The Tiangong-1 space station is likely to crash to Earth but scientists are not sure where it will land. Photograph: -
The Tiangong-1 space station is likely to crash to Earth but scientists are not sure where it will land. Photograph: -

Tiangong-1: Chinese space station will crash to Earth within months

This article is more than 6 years old

Pieces weighing up to 100kg could make it to the surface, says expert, when out-of-control 8.5-tonne laboratory breaks apart in the atmosphere

An 8.5-tonne Chinese space station has accelerated its out-of-control descent towards Earth and is expected to crash to the surface within a few months.

The Tiangong-1 or “Heavenly Palace” lab was launched in 2011 and described as a “potent political symbol” of China, part of an ambitious scientific push to turn China into a space superpower.

It was used for both manned and unmanned missions and visited by China’s first female astronaut, Liu Yang, in 2012.

But in 2016, after months of speculation, Chinese officials confirmed they had lost control of the space station and it would crash to Earth in 2017 or 2018. China’s space agency has since notified the UN that it expects Tiangong-1 to come down between October 2017 and April 2018.

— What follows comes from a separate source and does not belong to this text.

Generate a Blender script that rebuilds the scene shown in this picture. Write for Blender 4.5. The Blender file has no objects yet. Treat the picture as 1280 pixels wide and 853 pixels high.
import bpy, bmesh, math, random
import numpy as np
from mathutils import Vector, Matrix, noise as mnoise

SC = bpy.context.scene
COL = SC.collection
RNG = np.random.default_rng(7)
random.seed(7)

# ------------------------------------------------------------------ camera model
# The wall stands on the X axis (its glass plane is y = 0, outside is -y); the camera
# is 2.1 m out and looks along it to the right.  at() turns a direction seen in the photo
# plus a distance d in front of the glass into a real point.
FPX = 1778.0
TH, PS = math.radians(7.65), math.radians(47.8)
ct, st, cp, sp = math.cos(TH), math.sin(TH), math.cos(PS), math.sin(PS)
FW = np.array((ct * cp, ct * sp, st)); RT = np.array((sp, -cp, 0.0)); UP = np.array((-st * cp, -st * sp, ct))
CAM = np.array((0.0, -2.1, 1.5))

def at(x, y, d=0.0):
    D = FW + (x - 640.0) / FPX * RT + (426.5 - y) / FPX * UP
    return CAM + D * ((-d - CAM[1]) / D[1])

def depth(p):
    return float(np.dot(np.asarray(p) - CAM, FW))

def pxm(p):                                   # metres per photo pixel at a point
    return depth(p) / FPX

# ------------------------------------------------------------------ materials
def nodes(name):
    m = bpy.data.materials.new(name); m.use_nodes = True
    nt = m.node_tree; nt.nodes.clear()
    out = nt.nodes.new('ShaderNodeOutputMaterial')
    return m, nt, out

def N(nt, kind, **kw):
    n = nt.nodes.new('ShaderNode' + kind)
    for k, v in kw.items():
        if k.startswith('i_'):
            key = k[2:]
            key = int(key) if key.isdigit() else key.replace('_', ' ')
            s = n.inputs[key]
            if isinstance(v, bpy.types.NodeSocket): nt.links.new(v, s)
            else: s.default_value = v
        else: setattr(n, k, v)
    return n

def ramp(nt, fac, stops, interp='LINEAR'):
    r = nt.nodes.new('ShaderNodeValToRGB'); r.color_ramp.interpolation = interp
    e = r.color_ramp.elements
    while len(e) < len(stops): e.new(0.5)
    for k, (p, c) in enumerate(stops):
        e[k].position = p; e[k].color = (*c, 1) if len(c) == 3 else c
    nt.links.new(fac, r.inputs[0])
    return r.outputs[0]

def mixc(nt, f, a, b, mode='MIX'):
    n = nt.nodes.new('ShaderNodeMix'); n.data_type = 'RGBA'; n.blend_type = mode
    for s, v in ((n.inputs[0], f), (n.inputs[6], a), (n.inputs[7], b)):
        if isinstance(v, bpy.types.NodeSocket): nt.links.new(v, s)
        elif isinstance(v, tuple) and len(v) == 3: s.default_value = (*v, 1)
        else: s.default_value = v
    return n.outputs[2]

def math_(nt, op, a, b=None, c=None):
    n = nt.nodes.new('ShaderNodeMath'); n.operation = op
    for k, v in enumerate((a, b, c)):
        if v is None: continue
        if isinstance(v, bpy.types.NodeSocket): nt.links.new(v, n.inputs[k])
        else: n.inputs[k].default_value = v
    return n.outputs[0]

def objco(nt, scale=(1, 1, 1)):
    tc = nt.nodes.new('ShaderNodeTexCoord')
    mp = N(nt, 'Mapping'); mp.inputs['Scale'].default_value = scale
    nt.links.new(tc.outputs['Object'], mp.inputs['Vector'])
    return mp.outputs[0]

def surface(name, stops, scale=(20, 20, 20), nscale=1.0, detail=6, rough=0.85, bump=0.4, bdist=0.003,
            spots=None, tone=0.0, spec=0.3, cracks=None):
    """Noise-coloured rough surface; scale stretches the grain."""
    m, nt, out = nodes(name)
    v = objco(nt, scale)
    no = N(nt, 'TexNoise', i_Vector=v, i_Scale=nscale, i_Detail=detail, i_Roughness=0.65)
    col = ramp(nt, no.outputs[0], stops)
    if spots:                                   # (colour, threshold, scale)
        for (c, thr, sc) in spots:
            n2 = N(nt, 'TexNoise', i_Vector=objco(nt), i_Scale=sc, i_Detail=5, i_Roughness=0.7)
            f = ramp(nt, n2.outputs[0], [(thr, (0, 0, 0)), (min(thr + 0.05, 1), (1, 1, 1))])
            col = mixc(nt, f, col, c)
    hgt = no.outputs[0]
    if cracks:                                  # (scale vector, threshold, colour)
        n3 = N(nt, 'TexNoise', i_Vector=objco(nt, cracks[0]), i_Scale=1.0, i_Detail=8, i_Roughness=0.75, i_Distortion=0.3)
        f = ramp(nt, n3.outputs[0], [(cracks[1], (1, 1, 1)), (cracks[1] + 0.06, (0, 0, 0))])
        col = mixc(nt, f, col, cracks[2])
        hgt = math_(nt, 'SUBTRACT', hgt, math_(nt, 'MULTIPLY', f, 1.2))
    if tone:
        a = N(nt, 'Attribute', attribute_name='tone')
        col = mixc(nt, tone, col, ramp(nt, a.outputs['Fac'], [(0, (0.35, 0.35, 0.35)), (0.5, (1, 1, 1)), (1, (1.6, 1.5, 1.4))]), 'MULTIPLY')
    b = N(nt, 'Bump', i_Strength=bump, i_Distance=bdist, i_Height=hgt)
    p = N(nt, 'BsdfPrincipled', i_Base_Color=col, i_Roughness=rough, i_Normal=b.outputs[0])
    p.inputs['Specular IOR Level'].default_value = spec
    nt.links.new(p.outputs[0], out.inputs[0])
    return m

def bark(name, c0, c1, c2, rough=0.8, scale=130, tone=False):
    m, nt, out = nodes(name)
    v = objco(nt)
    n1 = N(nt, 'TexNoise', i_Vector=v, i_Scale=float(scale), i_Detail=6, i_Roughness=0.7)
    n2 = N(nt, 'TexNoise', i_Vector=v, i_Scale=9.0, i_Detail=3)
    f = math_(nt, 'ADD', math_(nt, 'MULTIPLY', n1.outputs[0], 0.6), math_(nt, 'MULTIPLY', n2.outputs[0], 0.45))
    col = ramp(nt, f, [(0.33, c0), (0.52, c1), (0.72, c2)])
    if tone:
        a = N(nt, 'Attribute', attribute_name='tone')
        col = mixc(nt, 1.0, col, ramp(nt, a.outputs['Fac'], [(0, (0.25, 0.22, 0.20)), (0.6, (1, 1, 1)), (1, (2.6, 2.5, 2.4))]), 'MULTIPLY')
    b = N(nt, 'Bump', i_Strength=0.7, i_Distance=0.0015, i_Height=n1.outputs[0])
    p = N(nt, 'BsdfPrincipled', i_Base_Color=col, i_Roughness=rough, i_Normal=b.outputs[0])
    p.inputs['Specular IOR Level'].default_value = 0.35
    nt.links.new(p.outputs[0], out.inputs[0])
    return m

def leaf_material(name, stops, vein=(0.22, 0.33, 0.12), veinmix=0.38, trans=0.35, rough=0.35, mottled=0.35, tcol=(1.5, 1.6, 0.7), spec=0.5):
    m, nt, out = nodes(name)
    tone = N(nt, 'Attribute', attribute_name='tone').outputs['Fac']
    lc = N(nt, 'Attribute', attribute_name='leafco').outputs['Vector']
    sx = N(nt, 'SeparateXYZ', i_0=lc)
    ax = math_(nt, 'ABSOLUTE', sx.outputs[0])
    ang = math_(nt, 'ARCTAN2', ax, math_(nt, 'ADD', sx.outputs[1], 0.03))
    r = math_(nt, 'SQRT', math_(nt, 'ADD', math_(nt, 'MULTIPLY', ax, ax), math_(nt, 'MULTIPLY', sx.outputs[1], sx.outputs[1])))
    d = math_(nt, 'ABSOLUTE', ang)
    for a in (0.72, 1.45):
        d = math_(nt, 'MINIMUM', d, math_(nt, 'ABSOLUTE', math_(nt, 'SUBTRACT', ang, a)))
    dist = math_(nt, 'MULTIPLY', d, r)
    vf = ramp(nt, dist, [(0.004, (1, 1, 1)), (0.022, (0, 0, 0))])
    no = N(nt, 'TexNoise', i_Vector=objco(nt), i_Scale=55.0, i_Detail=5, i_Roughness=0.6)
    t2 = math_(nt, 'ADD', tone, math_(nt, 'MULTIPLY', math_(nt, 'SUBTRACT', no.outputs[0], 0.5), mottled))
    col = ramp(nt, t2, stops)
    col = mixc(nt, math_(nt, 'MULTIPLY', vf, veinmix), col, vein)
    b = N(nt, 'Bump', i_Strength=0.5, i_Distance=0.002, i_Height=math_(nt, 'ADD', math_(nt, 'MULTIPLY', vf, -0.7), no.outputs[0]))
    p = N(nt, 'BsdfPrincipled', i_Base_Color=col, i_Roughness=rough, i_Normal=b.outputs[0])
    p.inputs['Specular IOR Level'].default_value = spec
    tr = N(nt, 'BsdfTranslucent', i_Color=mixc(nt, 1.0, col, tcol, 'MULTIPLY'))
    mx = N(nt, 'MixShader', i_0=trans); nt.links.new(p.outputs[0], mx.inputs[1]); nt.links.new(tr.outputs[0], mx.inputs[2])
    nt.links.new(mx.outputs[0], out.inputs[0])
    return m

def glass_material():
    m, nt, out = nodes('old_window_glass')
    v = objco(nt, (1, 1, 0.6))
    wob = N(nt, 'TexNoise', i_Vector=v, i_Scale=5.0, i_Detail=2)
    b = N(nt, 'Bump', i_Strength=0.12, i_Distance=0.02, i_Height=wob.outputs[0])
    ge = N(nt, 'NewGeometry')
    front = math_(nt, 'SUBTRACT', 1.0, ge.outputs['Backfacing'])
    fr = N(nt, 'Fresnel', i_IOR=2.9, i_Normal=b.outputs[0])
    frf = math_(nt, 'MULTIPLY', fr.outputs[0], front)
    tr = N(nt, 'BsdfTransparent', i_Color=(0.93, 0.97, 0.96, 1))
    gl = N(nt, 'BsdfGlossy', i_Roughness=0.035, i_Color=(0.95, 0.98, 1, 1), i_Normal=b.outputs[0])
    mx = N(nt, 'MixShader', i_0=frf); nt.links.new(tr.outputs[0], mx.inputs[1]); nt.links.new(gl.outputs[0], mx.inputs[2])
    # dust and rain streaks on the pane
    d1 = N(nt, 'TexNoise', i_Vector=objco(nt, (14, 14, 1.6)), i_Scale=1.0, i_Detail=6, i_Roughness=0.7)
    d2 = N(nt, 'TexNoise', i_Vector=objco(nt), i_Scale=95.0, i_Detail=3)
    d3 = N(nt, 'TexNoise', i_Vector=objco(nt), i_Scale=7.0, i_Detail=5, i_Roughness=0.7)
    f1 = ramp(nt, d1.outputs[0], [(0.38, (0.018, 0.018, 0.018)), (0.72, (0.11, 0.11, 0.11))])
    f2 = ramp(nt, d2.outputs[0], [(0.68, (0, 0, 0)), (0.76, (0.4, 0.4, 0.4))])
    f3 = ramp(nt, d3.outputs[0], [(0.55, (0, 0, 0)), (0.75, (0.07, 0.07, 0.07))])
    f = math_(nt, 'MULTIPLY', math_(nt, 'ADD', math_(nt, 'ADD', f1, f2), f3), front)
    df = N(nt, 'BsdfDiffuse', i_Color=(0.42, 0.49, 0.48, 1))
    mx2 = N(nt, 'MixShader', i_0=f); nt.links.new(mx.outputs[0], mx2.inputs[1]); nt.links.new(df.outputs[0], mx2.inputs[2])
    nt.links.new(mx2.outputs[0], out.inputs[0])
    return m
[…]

Since then the station’s orbit has been steadily decaying. In recent weeks it has dipped into more dense reaches of Earth’s atmosphere and started falling faster.

“Now that [its] perigee is below 300km and it is in denser atmosphere, the rate of decay is getting higher,” said Jonathan McDowell, a renowned astrophysicist from Harvard University and a space industry enthusiast.

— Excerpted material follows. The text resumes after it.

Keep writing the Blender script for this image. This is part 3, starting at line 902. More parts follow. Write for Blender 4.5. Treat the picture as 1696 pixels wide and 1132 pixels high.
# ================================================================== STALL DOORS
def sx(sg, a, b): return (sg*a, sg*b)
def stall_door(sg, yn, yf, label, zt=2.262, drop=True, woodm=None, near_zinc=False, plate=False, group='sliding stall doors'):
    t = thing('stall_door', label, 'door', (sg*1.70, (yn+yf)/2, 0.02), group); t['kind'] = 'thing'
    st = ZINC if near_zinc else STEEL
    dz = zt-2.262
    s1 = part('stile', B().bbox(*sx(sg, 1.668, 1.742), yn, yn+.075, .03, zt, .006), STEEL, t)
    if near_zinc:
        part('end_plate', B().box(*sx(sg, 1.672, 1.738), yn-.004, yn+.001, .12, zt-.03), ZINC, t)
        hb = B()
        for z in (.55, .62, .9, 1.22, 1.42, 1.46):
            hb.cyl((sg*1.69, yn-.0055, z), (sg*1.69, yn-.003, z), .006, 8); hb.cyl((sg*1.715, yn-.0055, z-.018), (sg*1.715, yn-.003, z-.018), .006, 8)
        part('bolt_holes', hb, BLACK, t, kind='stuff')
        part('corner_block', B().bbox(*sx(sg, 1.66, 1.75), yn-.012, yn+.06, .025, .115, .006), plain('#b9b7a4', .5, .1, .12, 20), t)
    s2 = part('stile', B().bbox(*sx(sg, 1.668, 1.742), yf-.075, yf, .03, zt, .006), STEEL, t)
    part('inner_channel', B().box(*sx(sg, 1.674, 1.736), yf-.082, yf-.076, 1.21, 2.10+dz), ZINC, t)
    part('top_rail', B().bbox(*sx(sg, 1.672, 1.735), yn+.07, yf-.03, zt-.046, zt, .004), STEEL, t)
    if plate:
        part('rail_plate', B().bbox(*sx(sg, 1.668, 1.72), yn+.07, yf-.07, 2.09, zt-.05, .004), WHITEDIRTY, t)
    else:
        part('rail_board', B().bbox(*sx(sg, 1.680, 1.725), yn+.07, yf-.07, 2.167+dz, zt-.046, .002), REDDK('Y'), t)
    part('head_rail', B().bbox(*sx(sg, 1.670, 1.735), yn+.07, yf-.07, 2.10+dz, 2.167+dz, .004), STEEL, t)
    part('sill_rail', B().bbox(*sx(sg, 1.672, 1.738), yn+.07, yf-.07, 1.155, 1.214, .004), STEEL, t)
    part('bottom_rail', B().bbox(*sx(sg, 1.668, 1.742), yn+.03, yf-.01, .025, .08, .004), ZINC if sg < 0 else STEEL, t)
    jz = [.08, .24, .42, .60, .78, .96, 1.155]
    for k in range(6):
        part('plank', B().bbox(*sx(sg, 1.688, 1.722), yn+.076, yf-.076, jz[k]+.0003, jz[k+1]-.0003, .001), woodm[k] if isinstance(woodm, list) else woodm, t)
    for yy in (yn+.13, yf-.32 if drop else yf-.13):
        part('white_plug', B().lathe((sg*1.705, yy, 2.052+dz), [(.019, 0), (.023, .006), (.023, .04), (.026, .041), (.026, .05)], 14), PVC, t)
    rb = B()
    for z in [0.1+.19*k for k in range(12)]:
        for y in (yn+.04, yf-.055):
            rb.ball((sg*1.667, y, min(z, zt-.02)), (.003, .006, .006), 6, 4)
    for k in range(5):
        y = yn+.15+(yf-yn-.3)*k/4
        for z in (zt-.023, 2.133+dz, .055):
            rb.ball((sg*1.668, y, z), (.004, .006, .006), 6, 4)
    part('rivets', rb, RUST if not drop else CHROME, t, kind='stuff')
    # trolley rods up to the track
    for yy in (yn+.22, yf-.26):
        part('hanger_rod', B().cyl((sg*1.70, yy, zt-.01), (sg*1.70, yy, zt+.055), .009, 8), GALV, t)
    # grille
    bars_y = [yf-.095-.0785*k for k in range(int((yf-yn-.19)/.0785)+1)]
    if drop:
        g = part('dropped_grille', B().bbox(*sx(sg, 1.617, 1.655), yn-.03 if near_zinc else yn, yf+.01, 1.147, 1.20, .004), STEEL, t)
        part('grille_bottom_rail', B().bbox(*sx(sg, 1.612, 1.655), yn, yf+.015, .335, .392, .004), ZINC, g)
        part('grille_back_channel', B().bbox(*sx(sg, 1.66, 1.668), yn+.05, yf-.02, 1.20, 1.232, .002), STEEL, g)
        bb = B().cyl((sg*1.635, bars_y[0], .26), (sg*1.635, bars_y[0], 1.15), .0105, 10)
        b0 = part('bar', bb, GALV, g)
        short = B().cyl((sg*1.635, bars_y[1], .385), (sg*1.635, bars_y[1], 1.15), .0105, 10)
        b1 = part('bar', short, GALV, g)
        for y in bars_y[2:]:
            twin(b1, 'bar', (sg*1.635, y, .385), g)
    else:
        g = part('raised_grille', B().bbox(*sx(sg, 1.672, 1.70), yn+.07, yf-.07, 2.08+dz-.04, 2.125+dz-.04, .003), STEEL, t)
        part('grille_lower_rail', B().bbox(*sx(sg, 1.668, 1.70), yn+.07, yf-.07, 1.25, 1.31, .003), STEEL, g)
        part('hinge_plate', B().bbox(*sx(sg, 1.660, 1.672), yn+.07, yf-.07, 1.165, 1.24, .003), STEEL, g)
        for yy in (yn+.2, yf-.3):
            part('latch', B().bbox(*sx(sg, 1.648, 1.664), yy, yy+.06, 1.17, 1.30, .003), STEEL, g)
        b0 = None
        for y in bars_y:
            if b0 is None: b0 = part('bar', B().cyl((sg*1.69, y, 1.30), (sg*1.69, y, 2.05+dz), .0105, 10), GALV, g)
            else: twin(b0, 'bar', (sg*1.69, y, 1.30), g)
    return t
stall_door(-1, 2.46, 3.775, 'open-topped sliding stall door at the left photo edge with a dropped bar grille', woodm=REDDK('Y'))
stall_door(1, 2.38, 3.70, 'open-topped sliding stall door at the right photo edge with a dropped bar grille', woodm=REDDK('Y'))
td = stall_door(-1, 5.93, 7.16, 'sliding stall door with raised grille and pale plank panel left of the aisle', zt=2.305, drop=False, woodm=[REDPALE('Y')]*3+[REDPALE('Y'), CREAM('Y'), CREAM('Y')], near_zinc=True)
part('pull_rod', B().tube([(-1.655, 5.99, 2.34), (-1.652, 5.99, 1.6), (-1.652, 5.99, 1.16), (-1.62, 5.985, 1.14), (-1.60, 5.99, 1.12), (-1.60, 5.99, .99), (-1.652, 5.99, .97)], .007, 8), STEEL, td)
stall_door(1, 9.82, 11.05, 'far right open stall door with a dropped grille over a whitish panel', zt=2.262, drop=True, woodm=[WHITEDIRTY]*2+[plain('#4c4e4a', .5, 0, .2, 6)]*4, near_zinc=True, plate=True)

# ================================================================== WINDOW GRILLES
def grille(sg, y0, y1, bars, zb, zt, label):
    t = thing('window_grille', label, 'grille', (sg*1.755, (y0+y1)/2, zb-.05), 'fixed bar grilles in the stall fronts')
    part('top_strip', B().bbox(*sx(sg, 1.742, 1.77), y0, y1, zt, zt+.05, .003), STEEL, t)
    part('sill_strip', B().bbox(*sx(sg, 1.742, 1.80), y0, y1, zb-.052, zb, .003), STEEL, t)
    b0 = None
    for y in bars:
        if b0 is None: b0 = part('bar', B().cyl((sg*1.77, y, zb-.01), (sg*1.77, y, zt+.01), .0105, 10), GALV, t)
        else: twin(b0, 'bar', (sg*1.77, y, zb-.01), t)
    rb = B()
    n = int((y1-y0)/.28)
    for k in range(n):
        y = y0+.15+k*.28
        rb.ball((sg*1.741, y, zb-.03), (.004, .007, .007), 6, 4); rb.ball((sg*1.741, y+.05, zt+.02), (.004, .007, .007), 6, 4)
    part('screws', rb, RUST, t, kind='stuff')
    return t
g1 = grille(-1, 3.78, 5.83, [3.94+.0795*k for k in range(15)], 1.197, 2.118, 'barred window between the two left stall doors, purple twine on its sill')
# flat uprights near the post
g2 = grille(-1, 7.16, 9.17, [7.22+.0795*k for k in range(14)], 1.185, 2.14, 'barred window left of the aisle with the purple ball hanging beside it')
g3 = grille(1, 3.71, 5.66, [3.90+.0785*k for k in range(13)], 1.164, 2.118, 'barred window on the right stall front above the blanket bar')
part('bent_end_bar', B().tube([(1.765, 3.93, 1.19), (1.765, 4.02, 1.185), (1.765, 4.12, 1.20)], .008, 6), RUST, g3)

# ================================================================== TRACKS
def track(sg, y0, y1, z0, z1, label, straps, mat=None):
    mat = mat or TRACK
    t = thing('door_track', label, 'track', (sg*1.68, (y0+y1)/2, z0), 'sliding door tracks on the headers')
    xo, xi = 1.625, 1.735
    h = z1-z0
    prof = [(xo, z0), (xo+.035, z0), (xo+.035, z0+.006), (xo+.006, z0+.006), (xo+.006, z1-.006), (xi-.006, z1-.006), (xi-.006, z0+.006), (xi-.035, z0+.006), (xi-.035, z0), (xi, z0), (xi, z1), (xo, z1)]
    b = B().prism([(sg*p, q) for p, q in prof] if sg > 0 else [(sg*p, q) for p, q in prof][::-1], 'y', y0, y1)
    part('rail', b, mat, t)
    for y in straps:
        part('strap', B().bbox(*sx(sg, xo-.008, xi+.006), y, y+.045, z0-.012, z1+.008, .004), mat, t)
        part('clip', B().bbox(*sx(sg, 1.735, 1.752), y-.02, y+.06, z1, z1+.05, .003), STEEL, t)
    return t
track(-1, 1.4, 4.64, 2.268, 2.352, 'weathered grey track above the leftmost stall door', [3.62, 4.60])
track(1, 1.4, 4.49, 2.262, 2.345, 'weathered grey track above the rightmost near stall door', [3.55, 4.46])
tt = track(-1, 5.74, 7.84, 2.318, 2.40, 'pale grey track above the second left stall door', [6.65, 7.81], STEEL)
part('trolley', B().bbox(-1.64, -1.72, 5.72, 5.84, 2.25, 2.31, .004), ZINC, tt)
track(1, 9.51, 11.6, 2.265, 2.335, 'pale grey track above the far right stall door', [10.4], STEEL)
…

“I expect it will come down a few months from now – late 2017 or early 2018.”

Altitude of Tianong-1

Although much of the craft is expected to burn up in the atmosphere, McDowell says some parts might still weigh up to 100kg when they crash into the Earth’s surface.

The chance that anyone will be harmed by the debris is considered remote but China told the United Nations “Committee on the Peaceful Uses of Outer Space” in May that it would carefully monitor the craft’s descent and inform the United Nations when it begins its final plunge.

Predicting where it is going to come down would be impossible even in the days ahead of its landing, McDowell said.

“You really can’t steer these things,” he said in 2016. “Even a couple of days before it re-enters we probably won’t know better than six or seven hours, plus or minus, when it’s going to come down. Not knowing when it’s going to come down translates as not knowing where it’s going to come down.”

McDowell said a slight change in atmospheric conditions could nudge the landing site “from one continent to the next”.

There have been many uncontrolled re-entries of larger spacecraft and none have ever been reported to have caused injuries to people.

In 1991 the Soviet Union’s 20-tonne Salyut 7 space station crashed to Earth while still docked to another 20-tonne spacecraft called Cosmos 1686. They broke up over Argentina, scattering debris over the town of Capitán Bermúdez.

Nasa’s enormous 77-tonne Skylab space station came hurtling to Earth in an almost completely uncontrolled descent in 1979, with some large pieces landing outside Perth in Western Australia.